How the 2017 Solar Eclipse Will Affect the US Electric Grid

Total solar eclipses have passed over the United States before. The last coast-to-coast one occurred in 1918. In March 1970, a total solar eclipse moved along the southeast coast and nine years later another plunged several northwestern states into darkness. The difference on August 21, when a 70-mile-wide shadow moves from west to east, will be all the solar power affected.

California, the state with the most solar power generation, is expected to lose 4,194 megawatts of large-scale solar electricity production, according to the California Independent System Operator (CAISO). Businesses will see production on their solar PV systems lowered and solar thermal systems will not heat as much water, the ISO cautioned.
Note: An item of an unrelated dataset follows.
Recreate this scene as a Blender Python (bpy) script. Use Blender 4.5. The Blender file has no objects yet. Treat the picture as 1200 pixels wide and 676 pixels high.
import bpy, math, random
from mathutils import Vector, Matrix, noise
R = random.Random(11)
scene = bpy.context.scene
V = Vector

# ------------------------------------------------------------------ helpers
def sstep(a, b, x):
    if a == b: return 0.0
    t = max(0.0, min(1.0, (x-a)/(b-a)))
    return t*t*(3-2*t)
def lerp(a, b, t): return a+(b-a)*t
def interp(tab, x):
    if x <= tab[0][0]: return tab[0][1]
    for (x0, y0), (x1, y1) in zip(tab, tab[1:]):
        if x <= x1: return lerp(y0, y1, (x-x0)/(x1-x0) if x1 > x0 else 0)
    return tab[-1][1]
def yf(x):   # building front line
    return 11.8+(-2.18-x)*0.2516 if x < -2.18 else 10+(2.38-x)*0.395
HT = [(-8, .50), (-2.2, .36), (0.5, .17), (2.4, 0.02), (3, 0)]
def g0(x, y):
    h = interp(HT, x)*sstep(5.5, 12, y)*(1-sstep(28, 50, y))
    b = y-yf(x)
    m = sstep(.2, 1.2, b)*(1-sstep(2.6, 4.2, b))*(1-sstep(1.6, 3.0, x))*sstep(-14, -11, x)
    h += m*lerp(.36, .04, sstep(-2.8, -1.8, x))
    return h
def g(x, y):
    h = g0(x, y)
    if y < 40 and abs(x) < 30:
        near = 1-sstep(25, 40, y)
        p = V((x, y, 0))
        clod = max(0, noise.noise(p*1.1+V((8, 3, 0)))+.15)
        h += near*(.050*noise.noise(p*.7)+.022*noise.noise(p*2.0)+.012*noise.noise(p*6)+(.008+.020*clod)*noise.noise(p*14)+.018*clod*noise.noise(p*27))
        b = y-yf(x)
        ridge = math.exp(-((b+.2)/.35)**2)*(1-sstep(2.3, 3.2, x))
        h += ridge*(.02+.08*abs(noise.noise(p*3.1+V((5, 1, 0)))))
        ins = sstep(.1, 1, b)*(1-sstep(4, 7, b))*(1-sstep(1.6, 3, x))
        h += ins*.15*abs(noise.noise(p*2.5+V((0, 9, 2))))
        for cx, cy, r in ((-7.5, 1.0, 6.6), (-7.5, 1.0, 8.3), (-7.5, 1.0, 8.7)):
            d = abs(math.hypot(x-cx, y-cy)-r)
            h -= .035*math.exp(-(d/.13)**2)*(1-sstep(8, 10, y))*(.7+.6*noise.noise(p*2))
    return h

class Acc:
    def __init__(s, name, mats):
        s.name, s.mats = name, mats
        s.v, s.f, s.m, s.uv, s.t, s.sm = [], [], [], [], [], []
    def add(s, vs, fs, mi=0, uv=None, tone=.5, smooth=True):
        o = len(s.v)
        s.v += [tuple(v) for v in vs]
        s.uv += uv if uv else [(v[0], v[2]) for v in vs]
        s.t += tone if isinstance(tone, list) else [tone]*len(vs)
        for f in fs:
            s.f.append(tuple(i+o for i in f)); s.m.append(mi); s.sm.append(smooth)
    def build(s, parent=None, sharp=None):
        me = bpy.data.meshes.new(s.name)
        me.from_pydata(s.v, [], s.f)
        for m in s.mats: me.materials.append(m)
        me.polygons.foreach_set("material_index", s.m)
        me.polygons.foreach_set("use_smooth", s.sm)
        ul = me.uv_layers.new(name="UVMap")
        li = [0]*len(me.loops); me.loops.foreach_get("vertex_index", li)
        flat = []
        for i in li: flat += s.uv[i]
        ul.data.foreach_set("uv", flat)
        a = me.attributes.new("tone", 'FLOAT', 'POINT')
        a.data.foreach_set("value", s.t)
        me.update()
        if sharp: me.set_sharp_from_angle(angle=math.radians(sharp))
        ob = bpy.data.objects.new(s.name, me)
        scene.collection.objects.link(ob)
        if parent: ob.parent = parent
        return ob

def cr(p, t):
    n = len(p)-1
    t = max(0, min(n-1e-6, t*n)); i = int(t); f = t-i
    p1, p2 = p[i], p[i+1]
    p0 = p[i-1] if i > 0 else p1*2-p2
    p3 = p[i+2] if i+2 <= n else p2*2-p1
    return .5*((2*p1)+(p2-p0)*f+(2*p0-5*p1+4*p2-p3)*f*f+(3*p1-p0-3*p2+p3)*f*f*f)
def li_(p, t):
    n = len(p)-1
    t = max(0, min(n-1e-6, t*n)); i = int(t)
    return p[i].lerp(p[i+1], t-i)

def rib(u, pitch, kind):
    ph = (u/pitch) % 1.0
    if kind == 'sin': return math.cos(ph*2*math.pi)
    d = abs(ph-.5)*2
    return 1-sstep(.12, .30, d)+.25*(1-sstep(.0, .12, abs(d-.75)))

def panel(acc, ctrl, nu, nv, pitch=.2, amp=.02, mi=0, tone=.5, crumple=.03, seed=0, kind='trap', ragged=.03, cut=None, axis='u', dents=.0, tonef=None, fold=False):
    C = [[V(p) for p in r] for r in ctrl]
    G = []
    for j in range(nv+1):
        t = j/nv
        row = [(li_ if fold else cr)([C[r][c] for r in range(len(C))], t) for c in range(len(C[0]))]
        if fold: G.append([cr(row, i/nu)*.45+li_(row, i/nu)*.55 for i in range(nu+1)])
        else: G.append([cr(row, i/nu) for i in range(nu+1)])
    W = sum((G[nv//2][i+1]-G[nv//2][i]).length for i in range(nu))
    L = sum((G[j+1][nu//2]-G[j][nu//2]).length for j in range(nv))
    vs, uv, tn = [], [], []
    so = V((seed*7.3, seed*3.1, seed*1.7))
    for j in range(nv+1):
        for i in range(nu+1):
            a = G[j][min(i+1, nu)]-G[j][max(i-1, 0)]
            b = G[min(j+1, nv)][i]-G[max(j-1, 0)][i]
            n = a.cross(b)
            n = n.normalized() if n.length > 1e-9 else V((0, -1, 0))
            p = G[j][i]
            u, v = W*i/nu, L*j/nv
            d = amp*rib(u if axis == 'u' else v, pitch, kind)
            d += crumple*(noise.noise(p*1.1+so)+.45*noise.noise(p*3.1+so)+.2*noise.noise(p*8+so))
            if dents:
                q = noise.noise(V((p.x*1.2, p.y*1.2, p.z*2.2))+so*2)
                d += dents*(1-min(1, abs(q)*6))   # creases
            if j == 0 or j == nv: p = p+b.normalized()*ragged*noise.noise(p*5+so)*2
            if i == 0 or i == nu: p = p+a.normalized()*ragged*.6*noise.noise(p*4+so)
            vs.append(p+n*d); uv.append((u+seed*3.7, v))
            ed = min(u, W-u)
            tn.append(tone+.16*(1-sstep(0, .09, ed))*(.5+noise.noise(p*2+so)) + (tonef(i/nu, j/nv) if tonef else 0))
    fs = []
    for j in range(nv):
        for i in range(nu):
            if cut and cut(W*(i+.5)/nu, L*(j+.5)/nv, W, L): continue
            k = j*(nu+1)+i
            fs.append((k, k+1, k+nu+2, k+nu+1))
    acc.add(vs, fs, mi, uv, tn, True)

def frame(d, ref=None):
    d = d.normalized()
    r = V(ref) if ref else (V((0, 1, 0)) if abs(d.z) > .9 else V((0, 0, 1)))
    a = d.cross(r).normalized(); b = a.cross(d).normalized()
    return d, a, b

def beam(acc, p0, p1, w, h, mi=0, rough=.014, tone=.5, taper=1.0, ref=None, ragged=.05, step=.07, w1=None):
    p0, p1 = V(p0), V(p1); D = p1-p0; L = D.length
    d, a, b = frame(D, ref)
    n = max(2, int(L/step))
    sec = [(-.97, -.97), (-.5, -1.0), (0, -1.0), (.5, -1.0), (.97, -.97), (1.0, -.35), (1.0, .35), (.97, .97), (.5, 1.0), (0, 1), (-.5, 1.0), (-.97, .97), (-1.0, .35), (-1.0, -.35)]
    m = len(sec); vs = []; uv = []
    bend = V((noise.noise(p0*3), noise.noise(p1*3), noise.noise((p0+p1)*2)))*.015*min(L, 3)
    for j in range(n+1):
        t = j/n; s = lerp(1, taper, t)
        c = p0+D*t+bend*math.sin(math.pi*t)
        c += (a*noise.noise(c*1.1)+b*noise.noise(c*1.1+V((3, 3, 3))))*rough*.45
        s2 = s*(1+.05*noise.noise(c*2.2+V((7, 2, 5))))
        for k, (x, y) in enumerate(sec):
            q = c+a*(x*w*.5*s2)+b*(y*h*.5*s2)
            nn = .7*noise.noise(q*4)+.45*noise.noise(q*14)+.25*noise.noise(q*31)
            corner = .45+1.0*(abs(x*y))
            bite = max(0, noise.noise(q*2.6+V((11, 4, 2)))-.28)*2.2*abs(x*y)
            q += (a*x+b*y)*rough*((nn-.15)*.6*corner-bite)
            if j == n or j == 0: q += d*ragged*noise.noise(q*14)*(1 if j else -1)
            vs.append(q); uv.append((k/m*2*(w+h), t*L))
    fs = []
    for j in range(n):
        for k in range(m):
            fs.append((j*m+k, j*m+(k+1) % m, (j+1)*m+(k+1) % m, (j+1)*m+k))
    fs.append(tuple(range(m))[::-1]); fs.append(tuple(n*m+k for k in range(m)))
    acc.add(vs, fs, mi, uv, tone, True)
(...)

North Carolina is another state near the top of the list for solar power capacity. The effect of the eclipse on the state’s grid will be comparable to rapidly shutting down several nuclear reactors at the same time, the News & Observer reported. The North American Electric Reliability Corporation (NERC) projects that, in addition to California and North Carolina, Utah and Nevada may require advanced system coordination.

Fortunately for corporate and industrial customers, utilities have had time to prepare. Grid operators looked closely at what happened in March 2015, when an eclipse cut solar power output in half in Germany, Gizmodo pointed out. Engineers carefully throttled the electricity output to keep power supplies stable, ramping fossil-fueled power plants up and down, according to Deutsche Welle.

CAISO has been advising utilities on how to prepare for the upcoming system stress test. The ISO plans to procure around 200 megawatts of additional reserves from energy sources like natural gas, wind or hydro-electricity, the agency’s manager of short-term forecasting told the San Diego Union-Tribune.

In North Carolina, grid operators plan to temporarily disconnect from solar farms and bring in alternative sources of electricity. “We’re going to simulate the gradual ramp-down of the generation just as it would happen at sunset,” a Duke spokesperson told the News & Observer.

Utilities can tap into the Energy Imbalance Market, where members pool available electricity and then dispatch it where needed, Gizmodo reported. “In regions affected by the eclipse, participating EIM utilities will have about 866 megawatts of solar to work with, and because members will be affected by the eclipse at slightly different times, they have some temporal wiggle when shuttling this surplus energy around.”

Customers shouldn’t notice any interruptions in power. NERC communications coordinator Martin J. Coyne told Gizmodo that he doesn’t expect any blackouts. “The grid has built-in redundancies that include a variety of other fuels such as coal, hydro, natural gas, nuclear, and wind,” he said to the outlet.